Bitcoin's 50% Crash Already Reflects Quantum Computing Concerns, Says Bernstein
Bernstein released a critical analysis Monday arguing that Bitcoin's sharp pullback from its $126,198 October 2025 peak has already absorbed the market's quantum computing anxiety. The takeaway?

Bernstein released a critical analysis Monday arguing that Bitcoin's sharp pullback from its $126,198 October 2025 peak has already absorbed the market's quantum computing anxiety. The takeaway? While the threat is real, it's not the imminent catastrophe some fear.
Market Already Pricing in Quantum Risk
We're looking at nearly a 50% drawdown from Bitcoin's all-time high—and according to Bernstein's assessment, that decline reflects genuine concern about quantum breakthroughs. But here's the key: the crypto market isn't panicking because it's factoring in technological countermeasures. Advances in zero-knowledge privacy and quantum-resistant cryptography are providing offsetting pressure against quantum and AI acceleration risks. This suggests traders and institutions are pricing in a manageable timeline rather than an immediate existential threat to bitcoin or the broader crypto ecosystem.
The analysis arrives just two weeks after Google researchers dropped bombshell research claiming future quantum computers could crack elliptic-curve cryptography—the foundation of blockchain security—with fewer than 500,000 physical qubits in certain architectures. Their models suggested a quantum computer could theoretically derive a Bitcoin private key in nine minutes, faster than Bitcoin's standard 10-minute block production interval.
Developers Have Time to Act on Post-Quantum Security
Despite the alarming headlines, Bernstein contends that Bitcoin core developers have "adequate time" to implement a post-quantum security upgrade. The firm previously estimated Bitcoin has three to five years to prepare for this critical transition—a window that assumes continued development progress on quantum-resistant solutions.
The BIP-360 proposal has emerged as a potential pathway forward. This Bitcoin Improvement Proposal introduces a Pay-to-Merkle-Root output type designed to minimize quantum exposure by eliminating Taproot's key-path vulnerability, though it wouldn't directly add post-quantum digital signatures. Bernstein notes BIP-360 could function as a soft fork for vulnerable addresses, but acknowledged this approach would leave approximately 8% of Bitcoin's circulating supply in inactive wallets exposed.

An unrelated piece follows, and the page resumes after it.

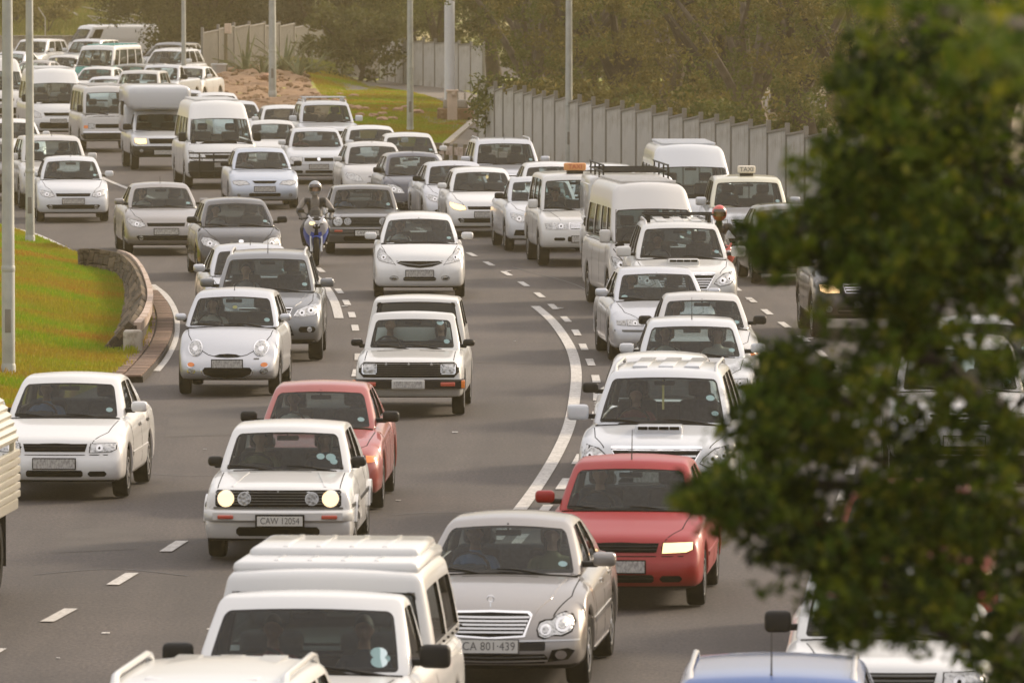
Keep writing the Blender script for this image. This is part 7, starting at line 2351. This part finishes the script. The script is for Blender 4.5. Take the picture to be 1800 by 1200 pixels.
for sx in (-1, 1): obj('mudflap', MB().rbox(sx * .86 - .14, sx * .86 + .14, 1.56, 1.58, .25, .80, .005).mesh('m'), M['plastic'], tr)
# ------------------------------------------------------------------ vegetation
def leaf_mat(name, cols, trans=.35, rough=.6, scale=1.2, fine=7):
    m = bpy.data.materials.new(name); m.use_nodes = True
    n = m.node_tree; b = n.nodes['Principled BSDF']; o = n.nodes['Material Output']
    geo = n.nodes.new('ShaderNodeNewGeometry')
    tc = n.nodes.new('ShaderNodeTexCoord')
    t = n.nodes.new('ShaderNodeTexNoise'); t.inputs['Scale'].default_value = scale; t.inputs['Detail'].default_value = 3
    n.links.new(tc.outputs['Object'], t.inputs['Vector'])
    r = n.nodes.new('ShaderNodeValToRGB'); r.color_ramp.elements[0].position = .36; r.color_ramp.elements[1].position = .66
    r.color_ramp.elements[0].color = (*cols[0], 1); r.color_ramp.elements[1].color = (*cols[1], 1)
    n.links.new(t.outputs['Fac'], r.inputs[0])
    mx = n.nodes.new('ShaderNodeMix'); mx.data_type = 'RGBA'
    mr = n.nodes.new('ShaderNodeMapRange'); mr.inputs[1].default_value = .72; mr.inputs[2].default_value = 1
    n.links.new(geo.outputs['Random Per Island'], mr.inputs[0])
    n.links.new(mr.outputs[0], mx.inputs[0]); n.links.new(r.outputs[0], mx.inputs[6]); mx.inputs[7].default_value = (*cols[2], 1)
    n.links.new(mx.outputs[2], b.inputs['Base Color']); b.inputs['Roughness'].default_value = rough
    b.inputs['Specular IOR Level'].default_value = .15
    tr = n.nodes.new('ShaderNodeBsdfTranslucent'); n.links.new(mx.outputs[2], tr.inputs[0])
    ms = n.nodes.new('ShaderNodeMixShader'); ms.inputs[0].default_value = trans
    n.links.new(b.outputs[0], ms.inputs[1]); n.links.new(tr.outputs[0], ms.inputs[2]); n.links.new(ms.outputs[0], o.inputs[0])
    return m
M['leafdark'] = leaf_mat('leaves_dark', [(.040, .052, .012), (.085, .09, .022), (.13, .12, .04)])
M['leafbrown'] = leaf_mat('leaves_dry', [(.080, .074, .018), (.165, .145, .035), (.26, .20, .06)])
M['leafmid'] = leaf_mat('leaves_olive', [(.055, .078, .014), (.12, .135, .028), (.20, .18, .05)])
M['leafblue'] = leaf_mat('leaves_greyish', [(.05, .065, .035), (.10, .11, .06), (.14, .14, .08)])
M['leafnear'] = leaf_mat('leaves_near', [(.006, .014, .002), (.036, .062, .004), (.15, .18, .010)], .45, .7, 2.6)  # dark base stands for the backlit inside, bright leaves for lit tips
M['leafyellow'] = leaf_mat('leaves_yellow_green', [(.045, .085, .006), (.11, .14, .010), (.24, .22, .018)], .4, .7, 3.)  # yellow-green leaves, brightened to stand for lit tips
M['bark'] = mat('bark', (.045, .034, .025), .95, var=.35, vscale=5, bump=.6, bscale=14)
M['barkpale'] = mat('pale_bark', (.11, .09, .07), .95, var=.3, vscale=5, bump=.6, bscale=14)
M['agave'] = leaf_mat('agave_leaf', [(.10, .12, .06), (.20, .20, .10), (.36, .28, .12)], .2, .6, 2.)
M['blade'] = leaf_mat('grass_blades', [(.18, .28, .006), (.33, .17, .022), (.34, .31, .02)], .4, .6, .33)
M['weed'] = leaf_mat('coarse_grass', [(.12, .15, .025), (.20, .20, .045), (.28, .22, .08)], .4, .7, .5)

def leaves(rng, centres, per, spread, size, flat=.0, arr=None):
    """numpy leaf quads scattered round the centres -> (verts, faces)"""
    N = len(centres) * per
    c = np.repeat(np.array(centres, float), per, axis=0)
    sp = np.repeat(np.array(spread, float).reshape(-1, 1) if np.ndim(spread) else np.full((len(centres), 1), spread), per, axis=0)
    d = rng.normal(size=(N, 3)); d /= np.linalg.norm(d, axis=1, keepdims=True)
    c = c + d * sp * rng.random((N, 1)) ** .45 * np.array([1, 1, .75])
    a = rng.normal(size=(N, 3)); a /= np.linalg.norm(a, axis=1, keepdims=True)
    b = rng.normal(size=(N, 3)); b -= a * (a * b).sum(1, keepdims=True); b /= np.linalg.norm(b, axis=1, keepdims=True)
    s_ = size * (.6 + .8 * rng.random((N, 1)))
    v = np.stack([c - a * s_, c - b * s_ * .42, c + a * s_, c + b * s_ * .42], 1).reshape(-1, 3)
    return v
def quad_mesh(name, v):
    n = len(v) // 4
    me = bpy.data.meshes.new(name)
    me.vertices.add(len(v)); me.vertices.foreach_set('co', v.astype(np.float32).ravel())
    me.loops.add(4 * n); me.loops.foreach_set('vertex_index', np.arange(4 * n, dtype=np.int32))
    me.polygons.add(n); me.polygons.foreach_set('loop_start', np.arange(0, 4 * n, 4, dtype=np.int32)); me.polygons.foreach_set('loop_total', np.full(n, 4, dtype=np.int32))
    me.update(calc_edges=True); me.validate()
    return me

def limbs(rng, H, R_, n=7, fork=.3, lean=0., r0=.22):
    """trunk and limbs; returns MB and the tips"""
    mb = MB(); tips = []
    top = Vector((lean * H * .4, 0, H * fork))
    mb.tube([(0, 0, -.3), (lean * H * .15, 0, H * fork * .5), tuple(top)], [r0 * 1.25, r0, r0 * .85], 9)
    for i in range(n):
        a = 2 * math.pi * i / n + rng.uniform(-.4, .4)
        h = H * rng.uniform(.55, .95); rad = R_ * rng.uniform(.45, .9)
        e = Vector((math.cos(a) * rad, math.sin(a) * rad, h)); m_ = top.lerp(e, .5) + Vector((rng.uniform(-.5, .5), rng.uniform(-.5, .5), rng.uniform(-.2, .5)))
        st = top - Vector((0, 0, rng.uniform(0, H * fork * .5)))
        mb.tube([tuple(st), tuple(st.lerp(m_, .5) + Vector((0, 0, .1))), tuple(m_), tuple(e)], [r0 * .6, r0 * .45, r0 * .32, r0 * .12], 7)
        for k in range(3):
            t = rng.uniform(.4, 1.); q = m_.lerp(e, t)
            f = q + Vector((rng.uniform(-1, 1), rng.uniform(-1, 1), rng.uniform(-.2, .9))) * R_ * .35
            mb.tube([tuple(q), tuple(q.lerp(f, .6) + Vector((0, 0, .1))), tuple(f)], [r0 * .22, r0 * .14, r0 * .06], 5)
            tips.append(f)
        tips.append(e); tips.append(m_)
    return mb, tips

TREES = {}
def tree_proto(kind, seed, H, R_, zlow, nclump, per, size, fork, n=7, r0=.22, cl=.75):
    rng = np.random.default_rng(seed)
    mb, tips = limbs(rng, H, R_, n, fork, rng.uniform(-.2, .2), r0)
    cs = []
    for i in range(nclump):
        if i < len(tips): c = np.array(tips[i])
        else:
            while True:
                q = rng.uniform(-1, 1, 3)
                if .30 < np.linalg.norm(q) < 1: break
            c = np.array([q[0] * R_, q[1] * R_, zlow + (q[2] * .5 + .5) * (H - zlow)])
        cs.append(c)
    sp = rng.uniform(.45, 1.15, len(cs)) * cl
    v = leaves(rng, cs, per, sp, size)
    TREES[kind] = (quad_mesh('crown', v), mb.mesh('trunk', fix=False))
tree_proto('dense', 1, 8.5, 3.4, .3, 120, 190, .095, .22, cl=.9)
tree_proto('dense2', 2, 7.5, 3.6, .4, 120, 190, .09, .25, cl=.9)
tree_proto('airy', 3, 8.2, 3.6, 1.3, 88, 170, .066, .28, 8, .26, .62)
tree_proto('airy2', 4, 8.6, 3.9, 1.4, 84, 170, .066, .32, 7, .3, .62)
tree_proto('shrub', 5, 2.6, 1.9, .1, 70, 90, .085, .2, 6, .08, .5)
tree_proto('scrub', 6, 1.8, 1.6, .0, 45, 80, .08, .1, 6, .05, .45)
def tree(kind, px, Y, s_, leaf, bark, label, name='tree', cat='tree', group='trees behind the fences', z=.1, rot=0, sz=None):
    cr, tk = TREES[kind]
    r = empty(name, (XatY(px, Y), Y, z), rot); tag(r, label, cat, group)
    sc_ = (s_, s_, sz or s_)
    a = obj('crown', cr, M[leaf], r); a.scale = sc_
    b = obj('trunk', tk, M[bark], r); b.scale = sc_
    return r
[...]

Institutional Players Will Drive Consensus
Large institutional holders—ETF issuers and corporate treasury buyers like MicroStrategy—are positioned to become crucial stakeholders in any post-quantum upgrade debate. With billions locked into bitcoin positions, these institutions have massive incentive to push consensus around a workable path forward. Bernstein expects this institutional pressure will prove constructive when it matters most.
Alpha Take
Bitcoin's 50% correction has already digested quantum computing fears into current valuations, meaning traders shouldn't expect proportional panic on every new quantum research paper. The real timeline runs three to five years, giving developers and the broader crypto community meaningful runway to implement solutions. Watch institutional adoption patterns closely—they'll ultimately determine whether post-quantum transitions happen via soft forks or require more contentious hard fork debates.